Whilst we’ve long felt that creating sustainable employment was the right thing to do we’ve never measured the impact of this approach. That’s all changing from today , with SSE becoming the first UK company to measure the value of its ‘human capital’ and publish its findings.
So what is human capital? Well what it’s not is an asset that a company owns; rather it’s the people that SSE ‘borrows’ from society which allows our business to operate and grow.
So how do you measure human capital? Professional services firm PwC helped us create the methodology to value our human capital. It is an economic approach and uses the expected lifetime earnings of each SSE employee, depending on skills and qualifications, and adjusts for such factors as expected length of time an employee is expected to stay with SSE and for company-level risk.
And what did we learn? We now know that value attributed to the human capital employed by SSE on 1 April 2014 was £3.4bn, making it one of SSE’s biggest ‘assets’.
Although the scale of the value attributed to human capital is interesting, it is far more important to understand how we can most effectively manage and grow that value over time.

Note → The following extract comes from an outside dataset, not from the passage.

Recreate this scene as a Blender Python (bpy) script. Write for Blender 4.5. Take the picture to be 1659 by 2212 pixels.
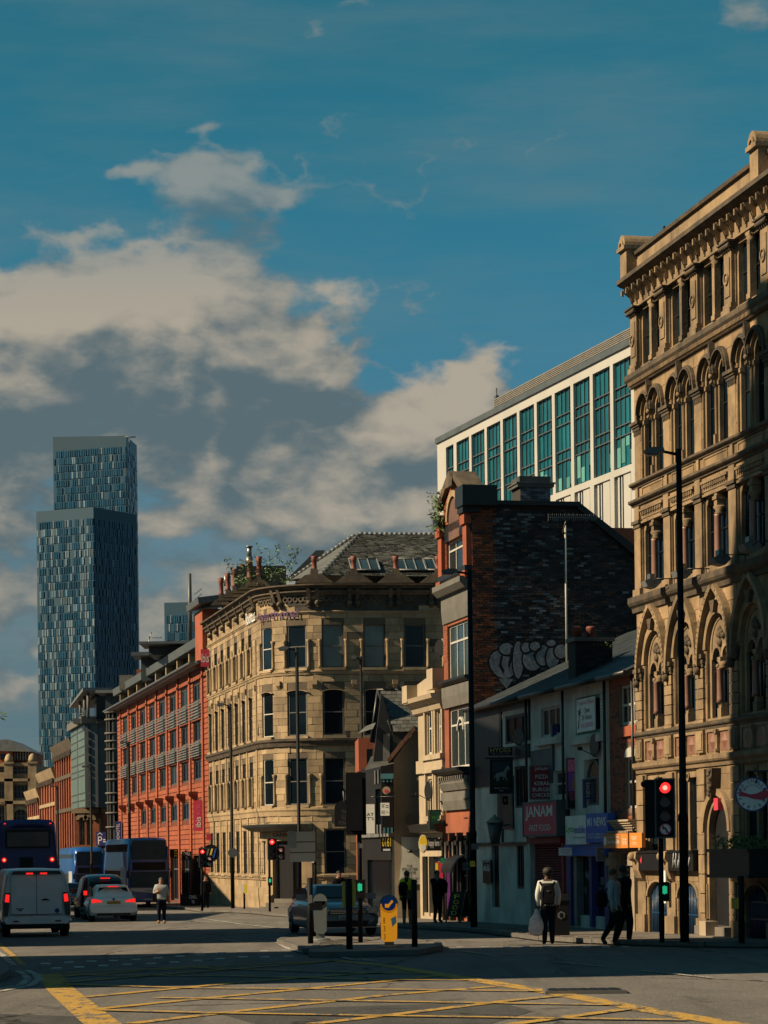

For example since 2007 we have recruited more than 800 apprentices and invested more than £60m in advancing their skills and knowledge. Knowing that these investments are delivering a good return is crucial to the future success of the business.
We discovered that for every £1 we invest in our apprenticeship programme, £4.29 of economic value is created and shared between wider society, the employer and the individuals. For Technical Staff Trainees (TSTs), there is a return of £7.65 shared between these three groups for every £1 we invest.
I am clear that SSE has a responsibility to invest in its employees. This research demonstrates that this responsibility is even greater than we had realised because it is not just the company that benefits from that investment, society does through increased tax payments and the individual does through increased earnings.
Being the first UK company to report on human capital means we can’t compare these numbers with our peers, but we hope that others will start to report on this also, so we can learn from them.
We know the report will make others sit up and pay attention. PwC, who helped us with the numbers, described the research as a ‘paradigm shift’ in company reporting and corporate thinking.
What does the report tell me? It tells me investing in people, training them for sustainable jobs, retaining them in the business and giving them the opportunity to be promoted all makes good economic sense, and creates value for SSE, the employee and wider society.
Now we have the numbers to prove it.